On Thursday, the goalie was Pal Grotnes, the hero Rick Nash, who found just enough room between the post and Grotnes's left pad to close the deal and win it 2-1 in the dying minutes. These two combatants know each other from last year's tournament in Moscow, when Norway stuck around for two periods and Canada finally edged them 4-2.

"We came pretty close last year, too," smiled Grotnes. "I got the MVP, me and Rick that game, too. It was deja vu. He had a breakaway in that game, too. I'm leading 2-0 in breakaways."

That's not an official stat at the worlds, but we'll let Grotnes have it because he was so good that he deserves to take something more than a 2-1 loss back home. He made 51 saves, to just 15 for Leclaire.

"He is normally a carpenter back home," said his coach Roy Johansen. "He's building walls."

The Canadians are 4-0 here, but they are still trying to build momentum, four lines and a power play and they are very much a work in progress. It doesn't always go according to blueprint, either, just like any renovation. Take Thursday, for instance.
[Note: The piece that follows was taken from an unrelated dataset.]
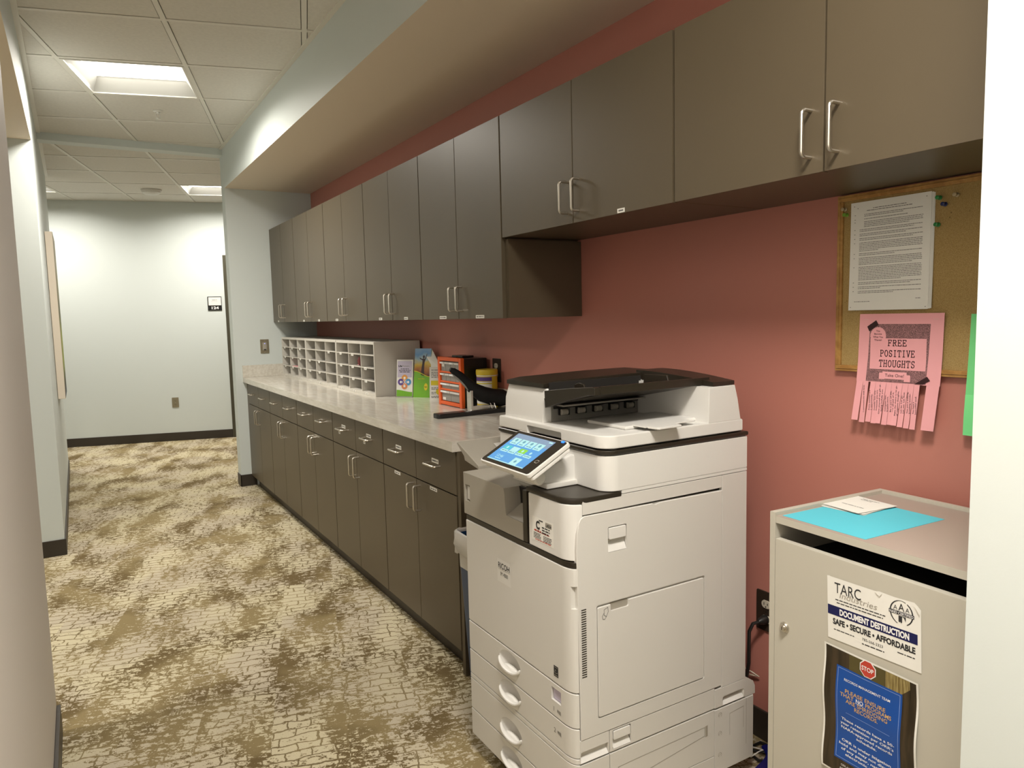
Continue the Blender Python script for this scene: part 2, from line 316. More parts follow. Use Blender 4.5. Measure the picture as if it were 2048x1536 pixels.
class MB:
    def __init__(s, M0=None): s.bm = bmesh.new(); s.M = M0 or Matrix.Identity(4); s.mi = 0; s.warp = None; s.bev = False
    def v(s, x, y, z):
        if s.warp: z = z + s.warp(x, y)
        return s.bm.verts.new(s.M @ Vector((x, y, z)))
    def f(s, vs_):
        try: fc = s.bm.faces.new(vs_); fc.material_index = s.mi; return fc
        except ValueError: return None
    def box(s, x0, x1, y0, y1, z0, z1, b=0.0, seg=2):
        x0, x1 = min(x0, x1), max(x0, x1); y0, y1 = min(y0, y1), max(y0, y1); z0, z1 = min(z0, z1), max(z0, z1)
        c = [s.v(x, y, z) for z in (z0, z1) for y in (y0, y1) for x in (x0, x1)]
        fs = [s.f([c[i] for i in q]) for q in ((0, 2, 3, 1), (4, 5, 7, 6), (0, 1, 5, 4), (2, 6, 7, 3), (0, 4, 6, 2), (1, 3, 7, 5))]
        if b > 0:
            s.bev = True; es = list({e for f_ in fs for e in f_.edges})
            r = bmesh.ops.bevel(s.bm, geom=es, offset=b, segments=seg, profile=0.5, affect='EDGES')
            for f_ in r['faces']: f_.material_index = s.mi
        return s
    def quad(s, u0, u1, v0, v1, n=0.0, nu=1, nv=1):
        g = [[s.v(u0 + (u1-u0)*i/nu, v0 + (v1-v0)*j/nv, n) for i in range(nu+1)] for j in range(nv+1)]
        for j in range(nv):
            for i in range(nu): s.f([g[j][i], g[j][i+1], g[j+1][i+1], g[j+1][i]])
        return s
    def poly(s, pts, n=0.0):
        s.f([s.v(x, y, n) for x, y in pts]); return s
    def prism(s, pts, n0, n1, b=0.0, seg=2, axis='z'):
        def mk(a, b_, n): return {'z': (a, b_, n), 'y': (a, n, b_), 'x': (n, a, b_)}[axis]
        lo = [s.v(*mk(a, b_, n0)) for a, b_ in pts]; hi = [s.v(*mk(a, b_, n1)) for a, b_ in pts]
        k = len(pts); fs = [s.f(lo[::-1]), s.f(hi)] + [s.f([lo[i], lo[(i+1) % k], hi[(i+1) % k], hi[i]]) for i in range(k)]
        fs = [q for q in fs if q]
        bmesh.ops.recalc_face_normals(s.bm, faces=fs)
        if b > 0:
            s.bev = True; es = list({e for f_ in fs[:2] for e in f_.edges})
            r = bmesh.ops.bevel(s.bm, geom=es, offset=b, segments=seg, profile=0.5, affect='EDGES')
            for f_ in r['faces']: f_.material_index = s.mi
        return s
    def tube(s, pts, r, n=8, closed=False, caps=True, flat=None):
        pts = [Vector(p) for p in pts]; rings = []; k = len(pts); up = None
        for i, p in enumerate(pts):
            a = pts[(i-1) % k] if (closed or i > 0) else p; b_ = pts[(i+1) % k] if (closed or i < k-1) else p
            t = (b_ - a).normalized()
            if up is None: up = Vector((0, 0, 1)) if abs(t.z) < 0.9 else Vector((1, 0, 0))
            sd = t.cross(up).normalized(); up = sd.cross(t).normalized()
            rr = r[i] if isinstance(r, (list, tuple)) else r
            fl = flat or (1, 1)
            rings.append([s.v(*(p + sd*math.cos(2*PI*j/n)*rr*fl[0] + up*math.sin(2*PI*j/n)*rr*fl[1])) for j in range(n)])
        for i in range(k if closed else k-1):
            A, B = rings[i], rings[(i+1) % k]
            for j in range(n): s.f([A[j], A[(j+1) % n], B[(j+1) % n], B[j]])
        if caps and not closed: s.f(rings[0][::-1]); s.f(rings[-1])
        return s
    def lathe(s, prof, cx=0, cy=0, n=24, cap=True, sx=1, sy=1):
        rings = [[s.v(cx + r*sx*math.cos(2*PI*j/n), cy + r*sy*math.sin(2*PI*j/n), z) for j in range(n)] for r, z in prof]
        for A, B in zip(rings, rings[1:]):
            for j in range(n): s.f([A[j], A[(j+1) % n], B[(j+1) % n], B[j]])
        if cap: s.f(rings[0][::-1]); s.f(rings[-1])
        return s
    def disc(s, cx, cy, r, n=0.0, k=28, a0=0.0, ry=None):
        return s.poly([(cx + r*math.cos(a0 + 2*PI*i/k), cy + (ry or r)*math.sin(a0 + 2*PI*i/k)) for i in range(k)], n)
    def ribbon(s, pts, w_, n=0.0):
        pts = [Vector((p[0], p[1], 0)) for p in pts]
        for a, b_ in zip(pts, pts[1:]):
            t = (b_ - a)
            if t.length < 1e-9: continue
            t.normalize(); sd = Vector((-t.y, t.x, 0))*w_/2; e = t*w_*0.25
            s.poly([tuple((a - e - sd)[:2]), tuple((b_ + e - sd)[:2]), tuple((b_ + e + sd)[:2]), tuple((a - e + sd)[:2])], n)
        return s
    def ellipsoid(s, c, r, nu=20, nv=12):
        rows = []
        for j in range(1, nv):
            ph = PI*j/nv
            rows.append([s.v(c[0] + r[0]*math.sin(ph)*math.cos(2*PI*i/nu), c[1] + r[1]*math.sin(ph)*math.sin(2*PI*i/nu), c[2] + r[2]*math.cos(ph)) for i in range(nu)])
        t = s.v(c[0], c[1], c[2] + r[2]); b_ = s.v(c[0], c[1], c[2] - r[2])
        for i in range(nu): s.f([t, rows[0][i], rows[0][(i+1) % nu]]); s.f([b_, rows[-1][(i+1) % nu], rows[-1][i]])
        for A, B in zip(rows, rows[1:]):
            for i in range(nu): s.f([A[i], B[i], B[(i+1) % nu], A[(i+1) % nu]])
        return s
    def text(s, string, u, v, h, w_=None, n=0.0, bold=0.0, align='l', rot=0.0, sp=1.0, shear=0.0):
        vs_, fs = text_mesh(string, bold, sp)
        if not vs_: return s
        x0 = min(p[0] for p in vs_); x1 = max(p[0] for p in vs_); y1 = 0.73
        kx = ky = h/y1
        if w_: kx = w_/(x1 - x0)
        wid = (x1 - x0)*kx
        off = {'l': 0, 'c': -wid/2, 'r': -wid}[align]
        c_, s_ = math.cos(rot), math.sin(rot); out = []
        for (x, y) in vs_:
            a = (x - x0)*kx + off + shear*y*ky; b_ = y*ky
            out.append(s.v(u + a*c_ - b_*s_, v + a*s_ + b_*c_, n))
        for q in fs: s.f([out[i] for i in q])
        return s
    def bars(s, u0, u1, v, h, n=0.0, seed=0, fill=1.0, rot=False):
        rd = random.Random(seed); x = u0
        end = u0 + (u1 - u0)*fill
        while x < end - h:
            L = min(rd.uniform(1.6, 6.5)*h, end - x); s.quad(x, x + L, v, v + h, n); x += L + h*0.8
        return s
    def build(s, name, mats, parent=None, smooth_a=35, props=None):
        if not isinstance(mats, (list, tuple)): mats = [mats]
        me = bpy.data.meshes.new(name)
        vs_ = s.bm.verts
        if parent is not None: Mi = WM[parent.name].inverted(); base = WM[parent.name]
        else:
            xs = [v.co for v in vs_]
            lo = Vector((min(v.x for v in xs), min(v.y for v in xs), min(v.z for v in xs))); hi = Vector((max(v.x for v in xs), max(v.y for v in xs), max(v.z for v in xs)))
            base = Matrix.Translation(Vector(((lo.x + hi.x)/2, (lo.y + hi.y)/2, lo.z))); Mi = base.inverted()
        for v in vs_: v.co = Mi @ v.co
        s.bm.normal_update(); s.bm.to_mesh(me); s.bm.free()
        for m_ in mats: me.materials.append(m_)
        if smooth_a:
            for p in me.polygons: p.use_smooth = True
            me.set_sharp_from_angle(angle=math.radians(smooth_a))
        o = bpy.data.objects.new(name, me); C.objects.link(o)
        if s.bev and smooth_a: wn = o.modifiers.new('weighted_normal', 'WEIGHTED_NORMAL'); wn.keep_sharp = True; wn.weight = 80
        if parent is not None: o.parent = parent
        else: o.matrix_world = base
        WM[o.name] = base.copy()
        for k, v in (props or {}).items(): o[k] = v
        return o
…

Their power play scored twice, but tried to be too pretty and squandered eight other opportunities, they took far too many penalties and allowed frustration to set in when Grotnes showed early on that he wasn't going to offer too many second chances.

"I think there is always reason for concern in our game because the goalie is the difference-maker," said Canadian coach Ken Hitchcock. "In our sport he can win games, he can steal games. I was a lot happier with our game today than against the Americans because we had structure.

"I think we've had players play better individually than we did today and we got a little bit frustrated when we weren't scoring and we forced things. But the Norwegian team is really, really well-coached. They have a commitment to defence."

And there is little doubt it has helped them upset Germany, take a point off Finland in overtime and push Canada to the very brink. Nash went coast-to-coast and tucked his winning goal past Grotnes with just 3:58 remaining.

"Rick Nash had good speed on his skates," said Grotnes. "He shot it between my toe and the post. There was a pretty good space there. I should have been more aggressive and poke-checked him. I'm a little bit disappointed in myself there."

And if fans are a little bit disappointed with the Canadians today, that, too, is par for the course. Captain Shane Doan has been down this bumpy road before, as recently as last year, after eking out close wins over Germany, Norway and Slovakia in the preliminary round.